**CHALLENGE:** The data below needs to be returned exactly, line for line.

**DATASET EXTRACT:**

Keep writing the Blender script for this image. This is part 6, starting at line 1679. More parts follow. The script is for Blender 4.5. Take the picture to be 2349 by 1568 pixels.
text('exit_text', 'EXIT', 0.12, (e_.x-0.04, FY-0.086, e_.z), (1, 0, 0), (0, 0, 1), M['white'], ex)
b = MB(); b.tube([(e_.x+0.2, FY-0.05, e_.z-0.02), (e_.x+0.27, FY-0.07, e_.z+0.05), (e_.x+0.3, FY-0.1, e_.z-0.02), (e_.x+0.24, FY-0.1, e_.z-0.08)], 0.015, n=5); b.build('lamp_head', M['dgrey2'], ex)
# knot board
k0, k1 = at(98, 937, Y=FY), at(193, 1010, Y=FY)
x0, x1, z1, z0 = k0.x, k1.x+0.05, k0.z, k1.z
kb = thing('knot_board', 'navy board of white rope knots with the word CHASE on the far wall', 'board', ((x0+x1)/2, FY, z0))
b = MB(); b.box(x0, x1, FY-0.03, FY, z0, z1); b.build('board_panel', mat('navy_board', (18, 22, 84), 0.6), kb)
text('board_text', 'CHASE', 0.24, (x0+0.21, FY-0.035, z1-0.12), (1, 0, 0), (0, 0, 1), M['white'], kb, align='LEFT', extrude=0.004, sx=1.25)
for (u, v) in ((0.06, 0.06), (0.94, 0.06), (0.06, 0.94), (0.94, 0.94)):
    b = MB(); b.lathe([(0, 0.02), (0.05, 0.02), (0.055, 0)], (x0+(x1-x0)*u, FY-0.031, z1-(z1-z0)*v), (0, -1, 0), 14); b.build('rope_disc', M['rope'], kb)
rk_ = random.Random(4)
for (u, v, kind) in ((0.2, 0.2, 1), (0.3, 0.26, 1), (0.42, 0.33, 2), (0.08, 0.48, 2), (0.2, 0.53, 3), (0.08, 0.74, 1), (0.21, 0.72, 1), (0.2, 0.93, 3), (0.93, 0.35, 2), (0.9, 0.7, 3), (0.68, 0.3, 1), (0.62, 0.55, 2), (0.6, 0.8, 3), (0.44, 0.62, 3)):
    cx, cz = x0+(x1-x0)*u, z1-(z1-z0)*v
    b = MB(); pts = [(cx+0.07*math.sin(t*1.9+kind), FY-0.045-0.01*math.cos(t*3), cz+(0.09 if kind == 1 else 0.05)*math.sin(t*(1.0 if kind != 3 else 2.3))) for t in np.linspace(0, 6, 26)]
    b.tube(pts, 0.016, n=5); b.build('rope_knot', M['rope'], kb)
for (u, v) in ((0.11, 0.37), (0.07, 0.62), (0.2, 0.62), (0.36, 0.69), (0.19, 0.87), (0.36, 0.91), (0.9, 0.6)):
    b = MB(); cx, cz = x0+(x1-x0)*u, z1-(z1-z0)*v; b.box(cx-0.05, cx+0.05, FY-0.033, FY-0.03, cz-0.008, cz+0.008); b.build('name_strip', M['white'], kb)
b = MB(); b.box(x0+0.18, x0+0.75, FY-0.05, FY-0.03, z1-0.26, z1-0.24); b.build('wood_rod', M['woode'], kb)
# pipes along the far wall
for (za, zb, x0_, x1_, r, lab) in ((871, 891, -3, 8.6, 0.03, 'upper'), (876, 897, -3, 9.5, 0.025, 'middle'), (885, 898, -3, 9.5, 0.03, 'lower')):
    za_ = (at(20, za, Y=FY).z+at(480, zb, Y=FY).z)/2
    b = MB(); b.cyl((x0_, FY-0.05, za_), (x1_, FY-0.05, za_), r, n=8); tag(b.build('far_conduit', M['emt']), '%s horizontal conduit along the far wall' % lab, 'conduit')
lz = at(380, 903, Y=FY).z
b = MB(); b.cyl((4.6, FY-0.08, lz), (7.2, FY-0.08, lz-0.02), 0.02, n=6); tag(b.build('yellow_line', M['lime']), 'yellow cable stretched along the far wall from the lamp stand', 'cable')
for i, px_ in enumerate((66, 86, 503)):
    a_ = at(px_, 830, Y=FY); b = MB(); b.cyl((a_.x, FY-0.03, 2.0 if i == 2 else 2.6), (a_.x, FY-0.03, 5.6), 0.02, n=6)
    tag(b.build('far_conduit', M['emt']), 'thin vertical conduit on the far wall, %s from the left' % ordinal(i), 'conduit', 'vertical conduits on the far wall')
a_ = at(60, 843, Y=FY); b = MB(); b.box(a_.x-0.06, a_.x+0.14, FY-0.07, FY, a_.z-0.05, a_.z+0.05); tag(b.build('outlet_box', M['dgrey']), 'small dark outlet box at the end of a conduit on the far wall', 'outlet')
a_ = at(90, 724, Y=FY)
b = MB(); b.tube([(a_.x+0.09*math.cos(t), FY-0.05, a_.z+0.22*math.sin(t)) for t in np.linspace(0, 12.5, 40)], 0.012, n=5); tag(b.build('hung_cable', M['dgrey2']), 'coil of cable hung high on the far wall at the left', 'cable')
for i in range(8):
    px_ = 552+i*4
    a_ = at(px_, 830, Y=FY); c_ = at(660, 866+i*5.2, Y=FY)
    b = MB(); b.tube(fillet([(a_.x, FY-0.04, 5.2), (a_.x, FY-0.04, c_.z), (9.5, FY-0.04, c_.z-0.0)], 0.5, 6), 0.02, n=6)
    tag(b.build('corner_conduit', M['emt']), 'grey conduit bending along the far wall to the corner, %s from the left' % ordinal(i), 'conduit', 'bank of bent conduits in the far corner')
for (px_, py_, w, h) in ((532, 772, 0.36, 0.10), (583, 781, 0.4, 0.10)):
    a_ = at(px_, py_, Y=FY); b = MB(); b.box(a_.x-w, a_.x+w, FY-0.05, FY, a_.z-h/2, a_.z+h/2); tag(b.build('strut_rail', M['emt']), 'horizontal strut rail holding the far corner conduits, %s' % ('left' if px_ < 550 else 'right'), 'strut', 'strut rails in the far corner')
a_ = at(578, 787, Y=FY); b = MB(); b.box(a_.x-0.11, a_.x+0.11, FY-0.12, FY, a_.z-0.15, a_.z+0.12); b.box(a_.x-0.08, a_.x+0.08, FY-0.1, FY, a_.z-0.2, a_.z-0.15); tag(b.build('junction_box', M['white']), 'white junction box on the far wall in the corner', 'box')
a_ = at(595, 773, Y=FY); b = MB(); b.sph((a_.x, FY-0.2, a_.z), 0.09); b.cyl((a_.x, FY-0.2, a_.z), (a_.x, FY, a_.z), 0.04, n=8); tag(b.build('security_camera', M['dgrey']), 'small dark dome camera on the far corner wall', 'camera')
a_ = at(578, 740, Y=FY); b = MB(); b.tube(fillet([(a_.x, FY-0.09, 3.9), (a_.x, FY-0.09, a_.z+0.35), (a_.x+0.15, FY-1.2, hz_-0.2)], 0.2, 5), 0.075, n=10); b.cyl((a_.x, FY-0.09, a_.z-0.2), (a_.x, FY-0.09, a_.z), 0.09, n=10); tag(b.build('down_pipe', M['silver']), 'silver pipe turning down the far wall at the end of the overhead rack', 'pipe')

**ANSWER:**
Keep writing the Blender script for this image. This is part 6, starting at line 1679. More parts follow. The script is for Blender 4.5. Take the picture to be 2349 by 1568 pixels.
text('exit_text', 'EXIT', 0.12, (e_.x-0.04, FY-0.086, e_.z), (1, 0, 0), (0, 0, 1), M['white'], ex)
b = MB(); b.tube([(e_.x+0.2, FY-0.05, e_.z-0.02), (e_.x+0.27, FY-0.07, e_.z+0.05), (e_.x+0.3, FY-0.1, e_.z-0.02), (e_.x+0.24, FY-0.1, e_.z-0.08)], 0.015, n=5); b.build('lamp_head', M['dgrey2'], ex)
# knot board
k0, k1 = at(98, 937, Y=FY), at(193, 1010, Y=FY)
x0, x1, z1, z0 = k0.x, k1.x+0.05, k0.z, k1.z
kb = thing('knot_board', 'navy board of white rope knots with the word CHASE on the far wall', 'board', ((x0+x1)/2, FY, z0))
b = MB(); b.box(x0, x1, FY-0.03, FY, z0, z1); b.build('board_panel', mat('navy_board', (18, 22, 84), 0.6), kb)
text('board_text', 'CHASE', 0.24, (x0+0.21, FY-0.035, z1-0.12), (1, 0, 0), (0, 0, 1), M['white'], kb, align='LEFT', extrude=0.004, sx=1.25)
for (u, v) in ((0.06, 0.06), (0.94, 0.06), (0.06, 0.94), (0.94, 0.94)):
    b = MB(); b.lathe([(0, 0.02), (0.05, 0.02), (0.055, 0)], (x0+(x1-x0)*u, FY-0.031, z1-(z1-z0)*v), (0, -1, 0), 14); b.build('rope_disc', M['rope'], kb)
rk_ = random.Random(4)
for (u, v, kind) in ((0.2, 0.2, 1), (0.3, 0.26, 1), (0.42, 0.33, 2), (0.08, 0.48, 2), (0.2, 0.53, 3), (0.08, 0.74, 1), (0.21, 0.72, 1), (0.2, 0.93, 3), (0.93, 0.35, 2), (0.9, 0.7, 3), (0.68, 0.3, 1), (0.62, 0.55, 2), (0.6, 0.8, 3), (0.44, 0.62, 3)):
    cx, cz = x0+(x1-x0)*u, z1-(z1-z0)*v
    b = MB(); pts = [(cx+0.07*math.sin(t*1.9+kind), FY-0.045-0.01*math.cos(t*3), cz+(0.09 if kind == 1 else 0.05)*math.sin(t*(1.0 if kind != 3 else 2.3))) for t in np.linspace(0, 6, 26)]
    b.tube(pts, 0.016, n=5); b.build('rope_knot', M['rope'], kb)
for (u, v) in ((0.11, 0.37), (0.07, 0.62), (0.2, 0.62), (0.36, 0.69), (0.19, 0.87), (0.36, 0.91), (0.9, 0.6)):
    b = MB(); cx, cz = x0+(x1-x0)*u, z1-(z1-z0)*v; b.box(cx-0.05, cx+0.05, FY-0.033, FY-0.03, cz-0.008, cz+0.008); b.build('name_strip', M['white'], kb)
b = MB(); b.box(x0+0.18, x0+0.75, FY-0.05, FY-0.03, z1-0.26, z1-0.24); b.build('wood_rod', M['woode'], kb)
# pipes along the far wall
for (za, zb, x0_, x1_, r, lab) in ((871, 891, -3, 8.6, 0.03, 'upper'), (876, 897, -3, 9.5, 0.025, 'middle'), (885, 898, -3, 9.5, 0.03, 'lower')):
    za_ = (at(20, za, Y=FY).z+at(480, zb, Y=FY).z)/2
    b = MB(); b.cyl((x0_, FY-0.05, za_), (x1_, FY-0.05, za_), r, n=8); tag(b.build('far_conduit', M['emt']), '%s horizontal conduit along the far wall' % lab, 'conduit')
lz = at(380, 903, Y=FY).z
b = MB(); b.cyl((4.6, FY-0.08, lz), (7.2, FY-0.08, lz-0.02), 0.02, n=6); tag(b.build('yellow_line', M['lime']), 'yellow cable stretched along the far wall from the lamp stand', 'cable')
for i, px_ in enumerate((66, 86, 503)):
    a_ = at(px_, 830, Y=FY); b = MB(); b.cyl((a_.x, FY-0.03, 2.0 if i == 2 else 2.6), (a_.x, FY-0.03, 5.6), 0.02, n=6)
    tag(b.build('far_conduit', M['emt']), 'thin vertical conduit on the far wall, %s from the left' % ordinal(i), 'conduit', 'vertical conduits on the far wall')
a_ = at(60, 843, Y=FY); b = MB(); b.box(a_.x-0.06, a_.x+0.14, FY-0.07, FY, a_.z-0.05, a_.z+0.05); tag(b.build('outlet_box', M['dgrey']), 'small dark outlet box at the end of a conduit on the far wall', 'outlet')
a_ = at(90, 724, Y=FY)
b = MB(); b.tube([(a_.x+0.09*math.cos(t), FY-0.05, a_.z+0.22*math.sin(t)) for t in np.linspace(0, 12.5, 40)], 0.012, n=5); tag(b.build('hung_cable', M['dgrey2']), 'coil of cable hung high on the far wall at the left', 'cable')
for i in range(8):
    px_ = 552+i*4
    a_ = at(px_, 830, Y=FY); c_ = at(660, 866+i*5.2, Y=FY)
    b = MB(); b.tube(fillet([(a_.x, FY-0.04, 5.2), (a_.x, FY-0.04, c_.z), (9.5, FY-0.04, c_.z-0.0)], 0.5, 6), 0.02, n=6)
    tag(b.build('corner_conduit', M['emt']), 'grey conduit bending along the far wall to the corner, %s from the left' % ordinal(i), 'conduit', 'bank of bent conduits in the far corner')
for (px_, py_, w, h) in ((532, 772, 0.36, 0.10), (583, 781, 0.4, 0.10)):
    a_ = at(px_, py_, Y=FY); b = MB(); b.box(a_.x-w, a_.x+w, FY-0.05, FY, a_.z-h/2, a_.z+h/2); tag(b.build('strut_rail', M['emt']), 'horizontal strut rail holding the far corner conduits, %s' % ('left' if px_ < 550 else 'right'), 'strut', 'strut rails in the far corner')
a_ = at(578, 787, Y=FY); b = MB(); b.box(a_.x-0.11, a_.x+0.11, FY-0.12, FY, a_.z-0.15, a_.z+0.12); b.box(a_.x-0.08, a_.x+0.08, FY-0.1, FY, a_.z-0.2, a_.z-0.15); tag(b.build('junction_box', M['white']), 'white junction box on the far wall in the corner', 'box')
a_ = at(595, 773, Y=FY); b = MB(); b.sph((a_.x, FY-0.2, a_.z), 0.09); b.cyl((a_.x, FY-0.2, a_.z), (a_.x, FY, a_.z), 0.04, n=8); tag(b.build('security_camera', M['dgrey']), 'small dark dome camera on the far corner wall', 'camera')
a_ = at(578, 740, Y=FY); b = MB(); b.tube(fillet([(a_.x, FY-0.09, 3.9), (a_.x, FY-0.09, a_.z+0.35), (a_.x+0.15, FY-1.2, hz_-0.2)], 0.2, 5), 0.075, n=10); b.cyl((a_.x, FY-0.09, a_.z-0.2), (a_.x, FY-0.09, a_.z), 0.09, n=10); tag(b.build('down_pipe', M['silver']), 'silver pipe turning down the far wall at the end of the overhead rack', 'pipe')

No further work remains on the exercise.